Spatiotemporal prediction of ionospheric total electron content based on SA-ConvLSTM

Existing models for spatiotemporal prediction of Total Electron Content (TEC) primarily rely on stacked ConvLSTM units and their variants. This TEC spatiotemporal prediction model based on ConvLSTM is effective in capturing local spatiotemporal dependence. However, due to the lack of units for storing long-distance spatial memory, the spatial dependencies of long-distance TEC are difficult to capture by ConvLSTM and its variants. To solve this problem, this paper proposes a spatiotemporal prediction model SA-ConvLSTM for ionospheric TEC based on the self-attention memory ConvLSTM. Based on ConvLSTM with short-term memory dependence, this model adds a self-attention memory (SAM) module with long-distance memory dependence.
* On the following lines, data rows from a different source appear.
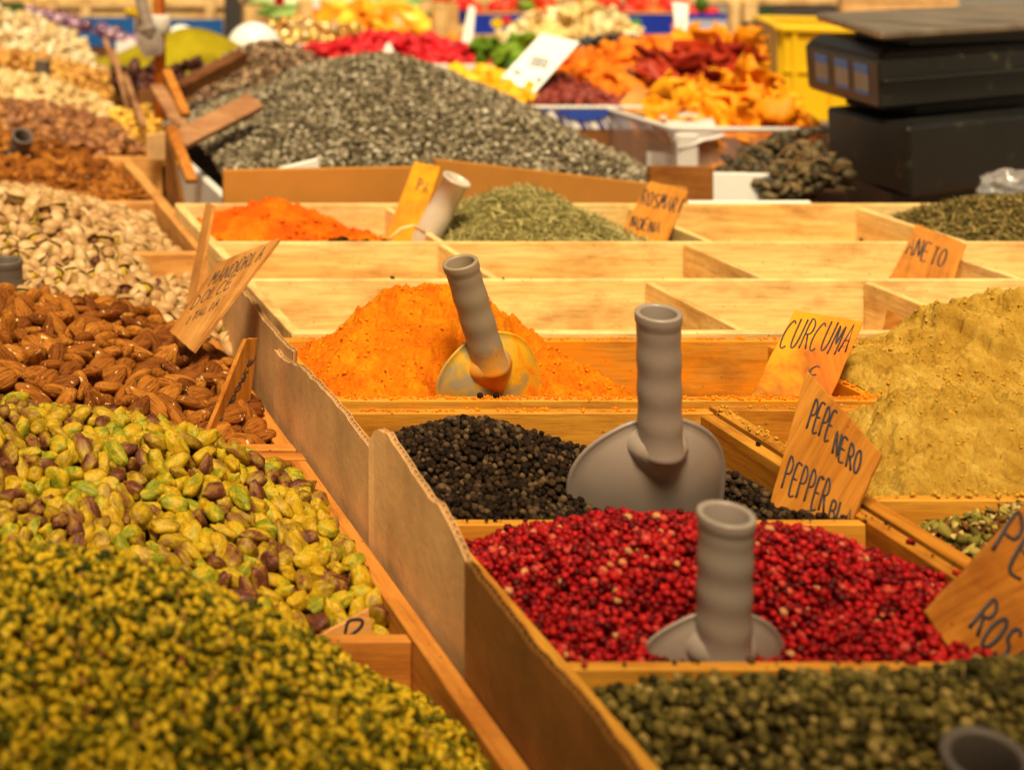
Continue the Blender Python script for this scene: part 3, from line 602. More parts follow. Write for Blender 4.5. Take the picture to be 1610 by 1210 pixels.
KR_STOPS = [(0, (.10, .028, .012)), (.14, (.20, .070, .022)), (.26, (.25, .13, .012)), (.40, (.31, .20, .008)), (.68, (.54, .32, .010)), (.86, (.42, .31, .010)), (.97, (.32, .28, .012)), (1, (.22, .22, .010))]
def kernel_mat(name, obj):
    m, n, l, b = mat(name)
    src = N(n, 'ShaderNodeObjectInfo').outputs['Random'] if obj else N(n, 'ShaderNodeAttribute', attribute_name='rnd').outputs['Fac']
    v = coords(n, l, (60, 100, 100)); s = N(n, 'ShaderNodeTexNoise', i_Scale=1.0, i_Detail=5.0, i_Roughness=.6); l.new(v, s.inputs['Vector'])
    ad = N(n, 'ShaderNodeMath', operation='MULTIPLY_ADD'); ad.inputs[1].default_value = 1.9; l.new(s.outputs[0], ad.inputs[0]); l.new(src, ad.inputs[2])
    sb = N(n, 'ShaderNodeMath', operation='SUBTRACT'); sb.inputs[1].default_value = .95; l.new(ad.outputs[0], sb.inputs[0])
    r = ramp(n, KR_STOPS); l.new(sb.outputs[0], r.inputs[0])
    v2 = coords(n, l, (300, 500, 500)); f2 = N(n, 'ShaderNodeTexNoise', i_Scale=1.0, i_Detail=4.0, i_Roughness=.65); l.new(v2, f2.inputs['Vector'])
    fr_ = ramp(n, [(.36, (.5, .38, .3)), (.58, (1, 1, 1))]); l.new(f2.outputs[0], fr_.inputs[0])
    mm = N(n, 'ShaderNodeMixRGB', blend_type='MULTIPLY'); mm.inputs[0].default_value = .6; l.new(r.outputs[0], mm.inputs[1]); l.new(fr_.outputs[0], mm.inputs[2])
    l.new(mm.outputs[0], b.inputs['Base Color']); b.inputs['Roughness'].default_value = .45; b.inputs['Specular IOR Level'].default_value = .25
    bump(n, l, b, f2.outputs[0], .6, .0012); return m
KM, KS = kernel_mat('pistachio_kernel', True), kernel_mat('pistachio_kernel_heap', False)
KT = nut_tmpl(3, .0262, .0148, .0120, taper=.22, amp=.36, fr=1.35, seeds=(0, 1, 2, 3, 4, 5), bend=.12); KL = nut_tmpl(2, .0262, .0148, .0120, taper=.22, amp=.36, fr=1.35, seeds=(0, 1, 2, 3, 4, 5), bend=.12)
fkn = Field([(-.12,1.42,.02),(.087,1.42,.010),(.174,1.42,.006),(.257,1.41,-.012),(.31,1.38,-.030),(.356,1.36,-.048),(.365,1.2,-.062),(.302,1.14,-.086),(.338,1.15,-.088),(.25,1.14,-.06),(.32,1.18,-.072),(.217,1.18,-.045),(.072,1.18,-.024),(-.12,1.18,.0),(.28,1.27,-.040),(.15,1.28,-.015),(.1,1.475,-.02),(.25,1.475,-.045),(.36,1.475,-.078),(-.12,1.475,.0),(.33,1.3,-.05)], amp=.006, freq=18, seed=7)
nuts(fkn, (-.02, .364, 1.136, 1.475), (.0235, .0150, .0125), .0160, meshes(KT, 'pistachio_kernel', KM), 'pistachio_kernel', 'yellow-green peeled pistachio in the heap between chopped pistachios and almonds', 'pistachio', 'peeled pistachios', 300, 52,
     'peeled pistachios that fill the heap behind the chopped ones', KS, KL, KS, tilt=.7, iters=30)

def half_shell(L, Wd, T, ang, seed, nu=18, nv=7):
    V = []; Fc = []
    for sgn in (1, -1):
        for inner in (0, 1):
            k = .88 if inner else 1; o = len(V)
            for j in range(nv + 1):
                ph = j / nv * math.pi / 2
                for i in range(nu):
                    a = 2*math.pi*i/nu; x, y, z = math.cos(a)*math.cos(ph), math.sin(a)*math.cos(ph), math.sin(ph)
                    y *= 1 - .12*x; nz_ = 1 + .03 * mnoise.noise(Vector((x*2, y*2, z*2 + seed)))
                    p = Vector((x*L/2*k*nz_, y*Wd/2*k*nz_, sgn*(z*T/2*k*nz_ + .0002)))
                    q = p - Vector((-L/2, 0, 0)); q.rotate(Quaternion((0, 1, 0), -sgn*ang)); p = q + Vector((-L/2, 0, 0)); V.append(tuple(p))
            for j in range(nv):
                for i in range(nu):
                    f = (o+j*nu+i, o+j*nu+(i+1) % nu, o+(j+1)*nu+(i+1) % nu, o+(j+1)*nu+i)
                    Fc.append(f if (sgn > 0) != bool(inner) else f[::-1])
            if inner:
                for i in range(nu):
                    f = (o-(nv+1)*nu+i, o+i, o+(i+1) % nu, o-(nv+1)*nu+(i+1) % nu); Fc.append(f)
    return V, Fc
SHM = attr_mat('pistachio_shell', [(0, (.36, .19, .06)), (.5, (.50, .30, .12)), (1, (.64, .43, .21))], rough=.5, spec=.4, nscale=160, nmix=.35, bstr=.15, obj=True, dark=(.55, .42, .3))
SHS = attr_mat('pistachio_shell_heap', [(0, (.36, .19, .06)), (.5, (.50, .30, .12)), (1, (.64, .43, .21))], rough=.5, spec=.4, nscale=160, nmix=.35, bstr=.15, dark=(.55, .42, .3))
SM = []
for k, ang in enumerate((.10, .22, .34, .05, .28, .14)):
    V_, F_ = half_shell(.0270, .0185, .0165, ang, k * 3); mb = MB(); mb.add(V_, F_); nshell = len(F_)
    kv, kf = ico(2); mb.add(kv * [.0110, .0070, .0062 + ang*.005] + [.0005, 0, 0], kf.tolist())
    me = bpy.data.meshes.new('in_shell_pistachio'); me.from_pydata(mb.v, [], mb.f); me.materials.append(SHM); me.materials.append(KM)
    me.polygons.foreach_set('material_index', [0]*nshell + [1]*(len(mb.f)-nshell)); me.polygons.foreach_set('use_smooth', [True]*len(mb.f)); me.update(); SM.append(me)
SL = nut_tmpl(2, .0270, .0180, .0165, taper=.1, amp=.05)
fs_ = Field([(-.1,2.3,.04),(.141,2.3,.030),(.197,2.3,.032),(.2686,2.35,.006),(.31,2.4,-.004),(.40,2.42,-.048),(.116,1.9,-.024),(.32,1.9,-.052),(.345,1.95,-.046),(.348,2.05,-.040),(.355,2.15,-.05),(.41,2.25,-.060),(.0,2.1,.004),(.2,2.1,-.006),(-.1,1.9,-.01),(.41,2.56,-.055),(.2,2.56,.0),(-.1,2.56,.02),(.30,2.2,-.014),(.27,2.0,-.026)], amp=.008, freq=16, seed=5)
def sh_region_extra(x, y, z): return np.where((x > .34) & (y < 2.215), np.minimum(z, -.06), z)
fs_.extra = sh_region_extra
nuts(fs_, (.0, .404, 1.875, 2.58), (.0270, .0185, .0165), .0220, SM, 'in_shell_pistachio', 'pale split-shell pistachio in the heap behind the brown almonds', 'pistachio', 'pistachios in their shells', 300, 53,
     'in-shell pistachios filling the pale heap behind the almonds', SHS, SL, SHS, tilt=.9, iters=30)
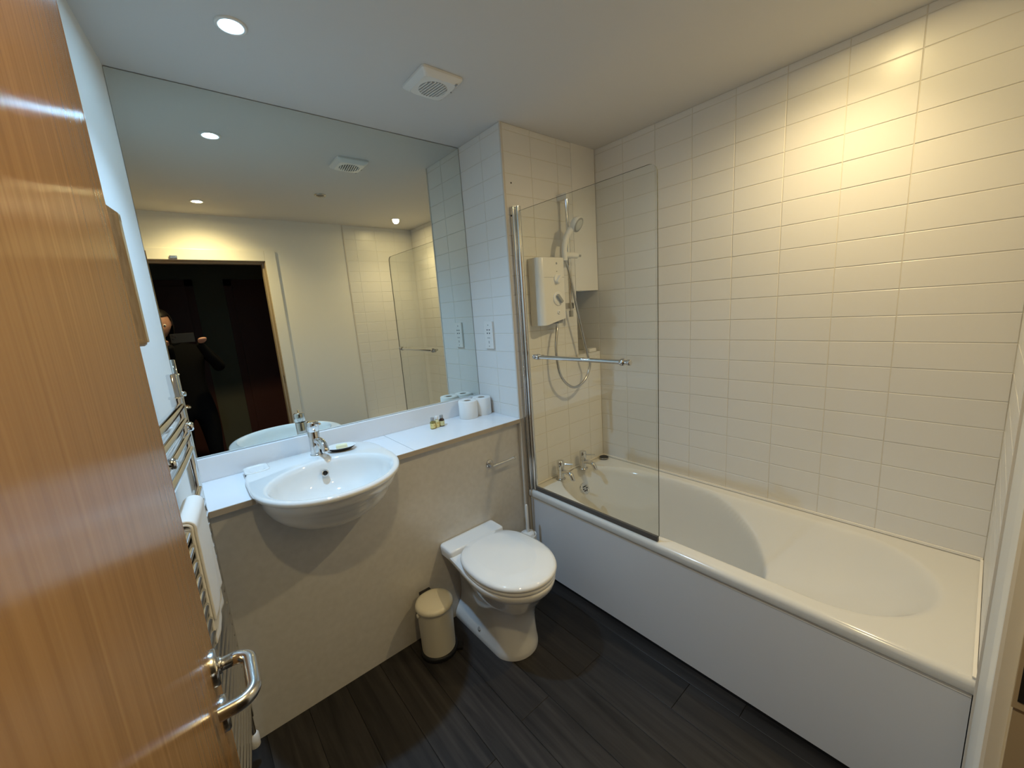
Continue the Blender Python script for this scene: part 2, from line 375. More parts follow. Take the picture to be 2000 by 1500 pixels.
# front panel with the cut-out for the basin bowl
mb = MB(); x0, x1 = lwx(.02) + .002, -.7065
out = []
nh = 24
hole = [(BXc + .232 * cos(pi + pi * k / nh), .930 + .132 * sin(pi + pi * k / nh)) for k in range(nh + 1)]
poly = [(x0, 0), (x1, 0), (x1, .930), (hole[-1][0], .930)] + list(reversed(hole))[1:-1] + [(hole[0][0], .930), (x0, .930)]
bm = bmesh.new(); vs = [bm.verts.new((x, .020, z)) for x, z in poly]; f = bm.faces.new(vs)
r = bmesh.ops.extrude_face_region(bm, geom=[f]); bmesh.ops.translate(bm, verts=[v for v in r['geom'] if isinstance(v, bmesh.types.BMVert)], vec=(0, .018, 0))
bmesh.ops.triangulate(bm, faces=[f for f in bm.faces if len(f.verts) > 4]); bmesh.ops.recalc_face_normals(bm, faces=bm.faces[:])
me = bpy.data.meshes.new('vanity_boxing'); bm.to_mesh(me); bm.free(); me.materials.append(M['vpanel'])
vp = bpy.data.objects.new('vanity_boxing', me); COL.objects.link(vp)
tag(vp, 'beige laminate boxing under the vanity worktop, down to the floor', 'boxing')
MB().box((x1, .014, 0.0), (x1 + .004, .03, .93)).build('end_strip', 'dark', vp)
MB().box((x0, .0040, .9255), (BXc - .235, .020, .930)).build('top_bead', 'silicone', vp)
MB().box((BXc + .235, .0040, .9255), (x1, .020, .930)).build('top_bead', 'silicone', vp)
wt = thing('vanity_worktop', (-1.4, .18, ZV - .022), 'white laminate worktop with upstand, running behind the basin below the mirror', 'worktop')
ZU = ZV - .022
SX = -1.366
mb = MB(); xl0, xl1 = lwx(.0) + .003, lwx(.372) + .003
mb.rings([[(xl0, -.004, ZU), (-1.985, -.004, ZU), (-1.985, .372, ZU), (xl1, .372, ZU)], [(xl0, -.004, ZV), (-1.985, -.004, ZV), (-1.985, .372, ZV), (xl1, .372, ZV)]], True, True, 0, False)
mb.box((-1.985, .300, ZU), (-1.480, .372, ZV))
mb.build('worktop_panel', 'laminate', wt)
MB().box((-1.480, -.004, ZU), (SX - .0012, .300, ZV), .0012).build('worktop_panel', 'laminate', wt)
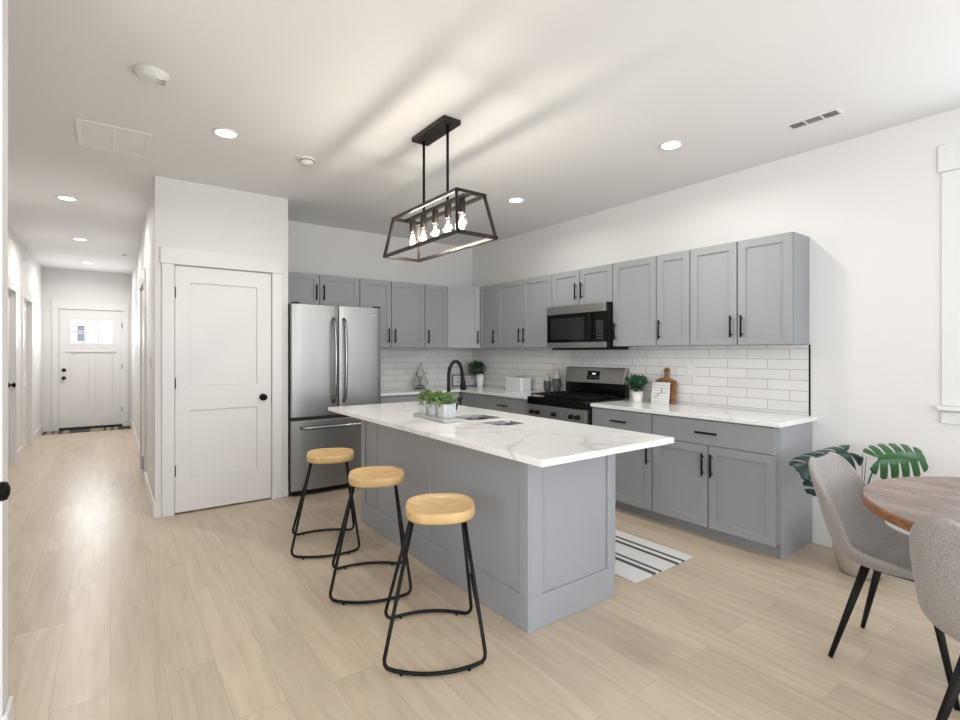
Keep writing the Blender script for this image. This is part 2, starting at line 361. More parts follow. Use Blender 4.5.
struct(MB().box(LX-.12, LX, 2.386, 7.30, 0, H).box(LX-.12, LX, 8.10, 8.80, 0, H).box(LX-.12, LX, 9.62, FY, 0, H)
       .box(LX-.12, LX, 7.30, 8.10, 2.05, H).box(LX-.12, LX, 8.80, 9.62, 2.05, H).build('wall_hall_left', M['wall']), 'white left wall of the hallway with two doors', 'wall')
struct(MB().box(-2.5, -0.287, 2.27, 2.385, 0, H).build('wall_left_return', M['wall']), 'end of the white wall at the left edge beside the camera', 'wall')
struct(MB().box(-2.6, -2.5, -2.6, -1.8, 0, H).box(-2.6, -2.5, 1.0, 2.385, 0, H).box(-2.6, -2.5, -1.8, 1.0, 0, .9).box(-2.6, -2.5, -1.8, 1.0, 2.3, H).build('wall_left', M['wall']), 'white wall on the left of the dining area', 'wall')
struct(MB().box(-2.5, -1.15, -2.6, -2.5, 0, H).box(3.15, WX, -2.6, -2.5, 0, H).box(-1.15, 3.15, -2.6, -2.5, 2.4, H).box(-1.15, 3.15, -2.6, -2.5, 0, 0.3)
       .build('wall_front', M['wall']), 'white wall behind the camera with a wide window', 'wall')
# baseboards
BB = 0.135
def bb(name, boxes, label):
    m = MB()
    for b in boxes: m.box(*b, 0, BB)
    struct(m.build(name, M['trim'], bevel=0.005), label, 'baseboard')
bb('baseboard_right', [(WX-.015, WX, -2.5, 1.455)], 'white baseboard along the right wall')
bb('baseboard_pantry', [(PX0-.014, DX0-.093, PY-.014, PY), (DX1+.093, PX1, PY-.014, PY), (PX0-.014, PX0, PY, HY0-.09)], 'white baseboard around the pantry corner')
bb('baseboard_hall_right', [(PX0+.005, PX0+.02, HY1+.09, FY)], 'white baseboard along the right side of the hallway')
bb('baseboard_hall_left', [(LX, LX+.015, 9.71, FY), (LX, LX+.015, 8.19, 8.71), (LX, LX+.015, 2.386, 7.21)], 'white baseboard along the left side of the hallway')
bb('baseboard_left_return', [(-2.5, -0.272, 2.255, 2.27), (-0.287, -0.272, 2.27, 2.385)], 'white baseboard on the wall end at the left edge')

# casings
def casing(name, axis, a0, a1, face, out, ztop, label, cw=0.088, head=0.135, ear=0.012):
    """a0..a1 opening along axis, face = wall plane, out = outward sign"""
    m = MB(); t = 0.018*out; t2 = 0.024*out
    def bx(p, q, z0, z1, tt):
        if axis == 'x': m.box(p, q, face, face+tt, z0, z1)
        else: m.box(face, face+tt, p, q, z0, z1)
    bx(a0-cw, a0, 0, ztop, t); bx(a1, a1+cw, 0, ztop, t); bx(a0-cw-ear, a1+cw+ear, ztop, ztop+head, t2)
    return struct(m.build(name, M['trim'], bevel=0.003), label, 'door casing')
casing('trim_1', 'x', DX0-.004, DX1+.004, PY, -1, DZ+.006, 'white flat casing around the pantry door')
casing('trim_2', 'x', FX0-.004, FX1+.004, FY, -1, FZ+.006, 'white flat casing around the front door')
casing('trim_3', 'y', 7.30, 8.10, LX, 1, 2.05, 'white casing around the nearer door on the hallway left')
casing('trim_4', 'y', 8.80, 9.62, LX, 1, 2.05, 'white casing around the farther door on the hallway left')
casing('trim_5', 'y', HY0, HY1, PX0, -1, 2.05, 'white casing around the side doorway on the hallway right', cw=0.085)
bpy.data.objects['trim_5'].location.x = 0

def knob(parent, p, axis, s=1.0, m='black'):
    k = MB(); prof = [(0.001,0),(0.031,0),(0.031,0.008*s),(0.012,0.010*s),(0.011,0.028*s),(0.022,0.033*s),(0.029,0.044*s),(0.026,0.056*s),(0.012,0.062*s),(0.001,0.0625*s)]
    return k.lathe(prof, (0,0,0), 20, axis=axis).build('door_knob', M[m], parent, loc=p)
def hinge(parent, x, y, z):
    return MB().lathe([(0.001,-.045),(0.007,-.045),(0.007,.045),(0.001,.045)], (0,0,0), 10).build('hinge', M['black'], parent, loc=(x, y, z))
def panel_slab(w, z0, z1, th, panels, sunk=0.010, cut=None):
    """door slab in local coordinates: x 0..w, front face y=0, back y=th; panels (x0,x1,z0,z1) recessed both sides"""
    xs = sorted({0, w, *[p[0] for p in panels], *[p[1] for p in panels]}); zs = sorted({z0, z1, *[p[2] for p in panels], *[p[3] for p in panels]})
    m = MB()
    for i in range(len(xs)-1):
        for j in range(len(zs)-1):
            cx, cz = (xs[i]+xs[i+1])/2, (zs[j]+zs[j+1])/2
            ins = any(p[0] < cx < p[1] and p[2] < cz < p[3] for p in panels)
            if cut and cut[0] < cx < cut[1] and cut[2] < cz < cut[3]: continue
            m.box(xs[i], xs[i+1], sunk if ins else 0, th-(sunk if ins else 0), zs[j], zs[j+1])
    bmesh.ops.remove_doubles(m.bm, verts=m.bm.verts, dist=1e-5)
    # drop interior faces shared by neighbouring boxes
    seen = {}
    for f in list(m.bm.faces):
        k = frozenset(v.index for v in f.verts) if False else frozenset(v for v in f.verts)
        seen.setdefault(k, []).append(f)
    bmesh.ops.delete(m.bm, geom=[f for fs in seen.values() if len(fs) > 1 for f in fs], context='FACES')
    return m
# pantry door
w_ = DX1-DX0
d = panel_slab(w_, 0.012, DZ, 0.035, [(0.108, w_-.122, 1.055, 1.915), (0.108, w_-.122, 0.30, 0.85)], 0.012).build('door_1', M['door'], loc=(DX0, PY+.004, 0), bevel=0.003)
struct(d, 'white two panel pantry door with black round knob', 'door')
knob(d, (w_-.072, 0, 0.933), 'y', -1)
for z in (1.83, 1.08, 0.36): hinge(d, -0.001, -0.006, z)
MB().box(w_-.001, w_+.001, -.001, .03, .90, .96).build('strike_plate', M['black'], d)
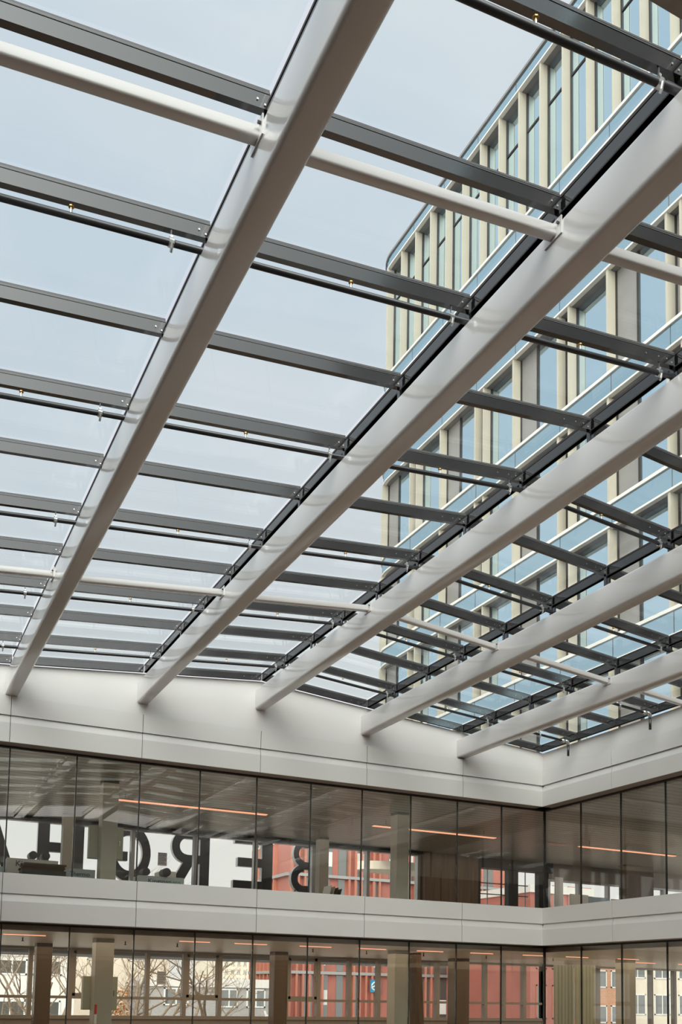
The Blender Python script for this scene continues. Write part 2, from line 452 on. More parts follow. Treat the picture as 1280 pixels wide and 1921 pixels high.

This enables SA-ConvLSTM to simultaneously consider both short-term and long-distance memory in TEC spatiotemporal prediction. In this paper, to verify the performance of SA-ConvLSTM, TEC grid data of three years of high solar activity and three years of low solar activity are selected in the region of 12.5°S-87.5°N, 25°E-180°E. We compare SA-ConvLSTM with the current state-of-the-art TEC spatiotemporal prediction models, including ConvGRU, ConvLSTM, PredRNN, Residual Attention-BiConvLSTM and the ionospheric prediction product C1PG provided by CODE. The results show that compared with the RMSE of C1PG, ConvGRU, ConvLSTM, PredRNN, and Residual Attention-BiConvLSTM the those of SA-ConvLSTM is reduced by 6.58%, 3.89%, 5.79%, 1.44% and 1.21% in high solar activity years; and by 13.42%, 10.26%, 11.40%, 3.20% and 4.37% in low solar activity years, respectively. In addition, the different months and latitudes regions of each model are compared. The results show that the prediction performance of SA-ConvLSTM is better in the vast majority of months and latitude regions. Finally, two magnetic storm events are selected to verify the prediction ability of SA-ConvLSTM in extreme cases. The results indicate that SA-ConvLSTM outperforms the comparison model in most phases of magnetic storms.